- [Input records]:
--------

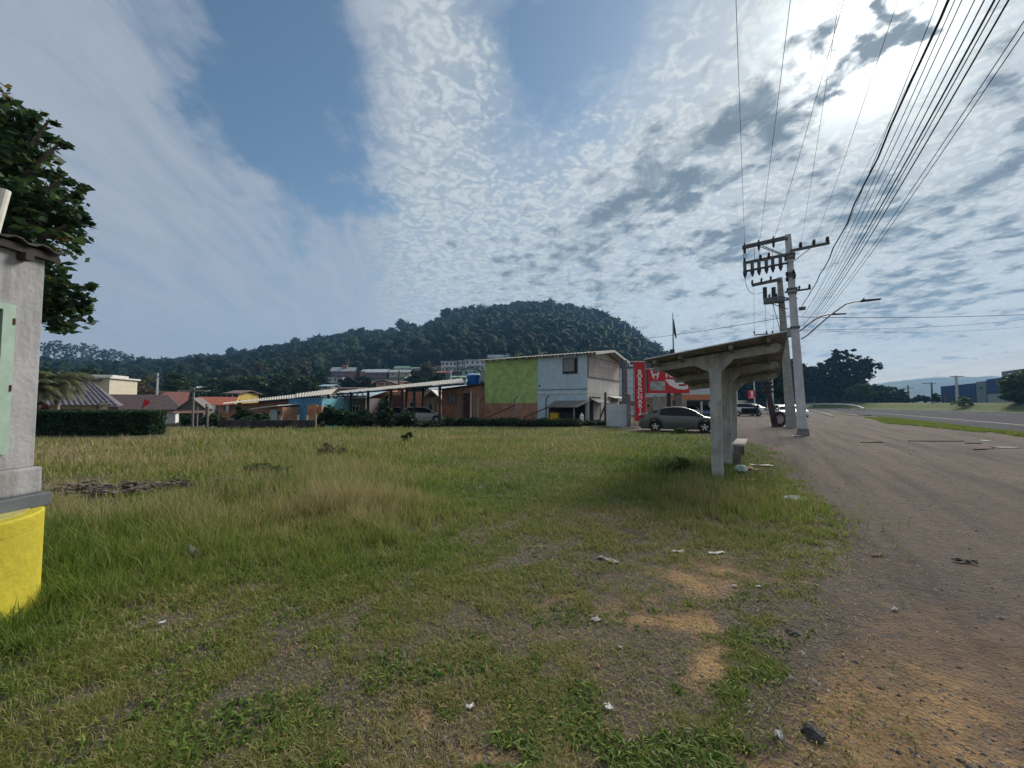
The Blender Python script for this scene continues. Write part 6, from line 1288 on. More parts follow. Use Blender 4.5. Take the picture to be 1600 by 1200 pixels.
w = MB().lathe([(.32, -.12), (.47, -.15), (.55, -.13), (.565, -.07), (.565, .07), (.55, .13), (.47, .15), (.32, .12)], (0, 0, .55), 40, 'y', False).build('tyre', mat('maroon_black_rubber', (.05, .028, .03), .85, .2, 8, .3), t, True)
MB().lathe([(0, -.06), (.28, -.075), (.325, -.1), (.325, .1), (.0, .08)], (0, 0, .55), 36, 'y', False).build('centre_disc', mat('dusty_pink_disc', (.36, .31, .30), .9, .1, 5), t, True)
for k in range(24):
    a_ = k * pi / 12; MB().box(-.03, .03, -.12, .12, 0, .015).build('tread_block', m_tyre, w) if False else None
p = W(1175, 640, 56); f = Fr(p.x, p.y, 0, 0.0); t = fthing('small_red_sign', 'small red sign board with white marks on a dark post behind the shelter', 'sign', f)
a, c = f.hit(1169, 616, y=0), f.hit(1181, 616, y=0); z0, z1 = f.hit(1175, 622.8, y=0)[1], f.hit(1175, 610, y=0)[1]
bd = MB().box(a[0], c[0], 0, .1, z0, z1, .02).build('board', m_red, t); MB().box(-.35, -.22, .0, .12, -.2, z0).build('post', m_steel, t)
zm = (a[0] + c[0]) / 2
for k, (w_, h_) in enumerate([(.16, .11), (.18, .10), (.13, .10), (.32, .05)]): zz = z1 - .22 - k * .245; MB().box(zm - w_, zm + w_, -.008, -.002, zz - h_, zz + (h_ if k < 3 else .05)).build('white_mark', m_ink, bd)
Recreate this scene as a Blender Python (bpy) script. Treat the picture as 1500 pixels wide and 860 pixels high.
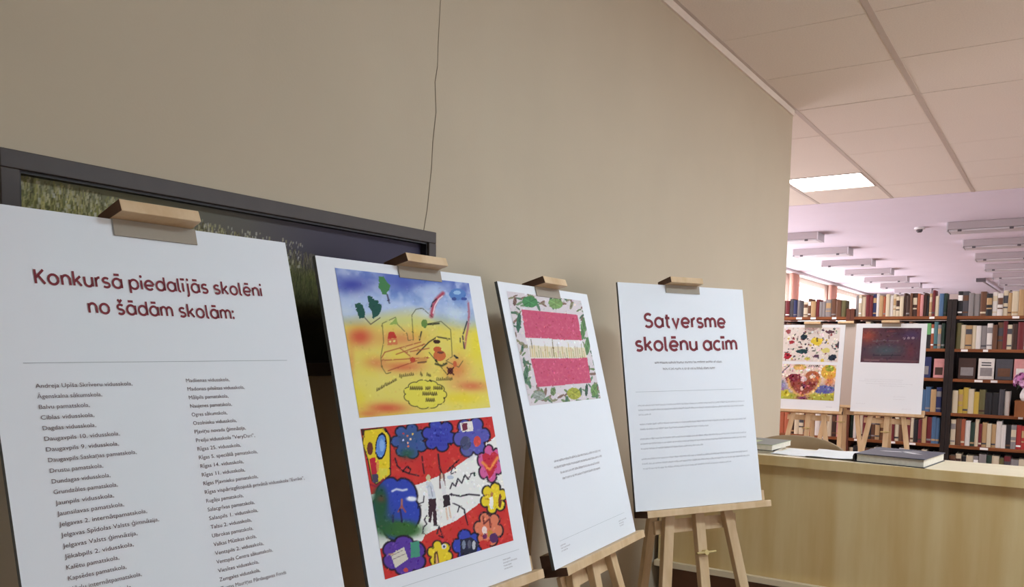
import bpy, bmesh, math, random
import numpy as np
from mathutils import Matrix, Vector
R = math.radians
for o in list(bpy.data.objects): bpy.data.objects.remove(o)
SC = bpy.context.scene
COL = SC.collection
ZC = 1.42                      # camera height above the floor
H = ZC + 1.3105                # ceiling height
XW = -1.3194                   # left wall surface
XT, Y0, TS = -1.3084, 2.9212, 0.6003   # ceiling grid origin and module

# ------------------------------------------------------------------ camera
cam_d = bpy.data.cameras.new('camera'); cam = bpy.data.objects.new('camera', cam_d); COL.objects.link(cam)
yaw, pitch, roll = R(33.5905), R(-4.4953), R(0.961)
f = Vector((-math.sin(yaw)*math.cos(pitch), math.cos(yaw)*math.cos(pitch), math.sin(pitch)))
r0 = f.cross(Vector((0, 0, 1))).normalized(); u0 = r0.cross(f)
rr = r0*math.cos(roll)+u0*math.sin(roll); uu = -r0*math.sin(roll)+u0*math.cos(roll)
cam.matrix_world = Matrix(((rr.x, uu.x, -f.x, 0), (rr.y, uu.y, -f.y, 0), (rr.z, uu.z, -f.z, ZC), (0, 0, 0, 1)))
cam_d.sensor_width = 36; cam_d.lens = 1218.9/1500*36
cam_d.shift_y = (604.7-430)/1500
cam_d.clip_start = 0.05; cam_d.clip_end = 200
SC.camera = cam
# ------------------------------------------------------------------ world, light, exposure
SC.view_settings.view_transform = 'Standard'; SC.view_settings.look = 'None'
SC.view_settings.gamma = 1; SC.view_settings.use_curve_mapping = False
SC.view_settings.exposure = 0.4
W = bpy.data.worlds.new('overcast_sky'); SC.world = W; W.use_nodes = True
bgn = W.node_tree.nodes['Background']; bgn.inputs[0].default_value = (0.86, 0.93, 1.0, 1); bgn.inputs[1].default_value = 3.0

def area(name, loc, rot, sx, sy, power, col):
    d = bpy.data.lights.new(name, 'AREA'); d.shape = 'RECTANGLE'; d.size = sx; d.size_y = sy
    d.energy = power; d.color = col
    o = bpy.data.objects.new(name, d); COL.objects.link(o); o.location = loc; o.rotation_euler = rot
    return o
DAY = (0.80, 0.92, 1.03)
XR = 3.1                       # right wall of the near room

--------

- [Exercise description]: Write the full listing out again with every line unchanged, but include no pictures.

- [Finished task]:
The Blender Python script for this scene continues. Write part 6, from line 1288 on. More parts follow. Use Blender 4.5. Take the picture to be 1600 by 1200 pixels.
w = MB().lathe([(.32, -.12), (.47, -.15), (.55, -.13), (.565, -.07), (.565, .07), (.55, .13), (.47, .15), (.32, .12)], (0, 0, .55), 40, 'y', False).build('tyre', mat('maroon_black_rubber', (.05, .028, .03), .85, .2, 8, .3), t, True)
MB().lathe([(0, -.06), (.28, -.075), (.325, -.1), (.325, .1), (.0, .08)], (0, 0, .55), 36, 'y', False).build('centre_disc', mat('dusty_pink_disc', (.36, .31, .30), .9, .1, 5), t, True)
for k in range(24):
    a_ = k * pi / 12; MB().box(-.03, .03, -.12, .12, 0, .015).build('tread_block', m_tyre, w) if False else None
p = W(1175, 640, 56); f = Fr(p.x, p.y, 0, 0.0); t = fthing('small_red_sign', 'small red sign board with white marks on a dark post behind the shelter', 'sign', f)
a, c = f.hit(1169, 616, y=0), f.hit(1181, 616, y=0); z0, z1 = f.hit(1175, 622.8, y=0)[1], f.hit(1175, 610, y=0)[1]
bd = MB().box(a[0], c[0], 0, .1, z0, z1, .02).build('board', m_red, t); MB().box(-.35, -.22, .0, .12, -.2, z0).build('post', m_steel, t)
zm = (a[0] + c[0]) / 2
for k, (w_, h_) in enumerate([(.16, .11), (.18, .10), (.13, .10), (.32, .05)]): zz = z1 - .22 - k * .245; MB().box(zm - w_, zm + w_, -.008, -.002, zz - h_, zz + (h_ if k < 3 else .05)).build('white_mark', m_ink, bd)
Recreate this scene as a Blender Python (bpy) script. Treat the picture as 1500 pixels wide and 860 pixels high.
import bpy, bmesh, math, random
import numpy as np
from mathutils import Matrix, Vector
R = math.radians
for o in list(bpy.data.objects): bpy.data.objects.remove(o)
SC = bpy.context.scene
COL = SC.collection
ZC = 1.42                      # camera height above the floor
H = ZC + 1.3105                # ceiling height
XW = -1.3194                   # left wall surface
XT, Y0, TS = -1.3084, 2.9212, 0.6003   # ceiling grid origin and module

# ------------------------------------------------------------------ camera
cam_d = bpy.data.cameras.new('camera'); cam = bpy.data.objects.new('camera', cam_d); COL.objects.link(cam)
yaw, pitch, roll = R(33.5905), R(-4.4953), R(0.961)
f = Vector((-math.sin(yaw)*math.cos(pitch), math.cos(yaw)*math.cos(pitch), math.sin(pitch)))
r0 = f.cross(Vector((0, 0, 1))).normalized(); u0 = r0.cross(f)
rr = r0*math.cos(roll)+u0*math.sin(roll); uu = -r0*math.sin(roll)+u0*math.cos(roll)
cam.matrix_world = Matrix(((rr.x, uu.x, -f.x, 0), (rr.y, uu.y, -f.y, 0), (rr.z, uu.z, -f.z, ZC), (0, 0, 0, 1)))
cam_d.sensor_width = 36; cam_d.lens = 1218.9/1500*36
cam_d.shift_y = (604.7-430)/1500
cam_d.clip_start = 0.05; cam_d.clip_end = 200
SC.camera = cam
# ------------------------------------------------------------------ world, light, exposure
SC.view_settings.view_transform = 'Standard'; SC.view_settings.look = 'None'
SC.view_settings.gamma = 1; SC.view_settings.use_curve_mapping = False
SC.view_settings.exposure = 0.4
W = bpy.data.worlds.new('overcast_sky'); SC.world = W; W.use_nodes = True
bgn = W.node_tree.nodes['Background']; bgn.inputs[0].default_value = (0.86, 0.93, 1.0, 1); bgn.inputs[1].default_value = 3.0

def area(name, loc, rot, sx, sy, power, col):
    d = bpy.data.lights.new(name, 'AREA'); d.shape = 'RECTANGLE'; d.size = sx; d.size_y = sy
    d.energy = power; d.color = col
    o = bpy.data.objects.new(name, d); COL.objects.link(o); o.location = loc; o.rotation_euler = rot
    return o
DAY = (0.80, 0.92, 1.03)
XR = 3.1                       # right wall of the near room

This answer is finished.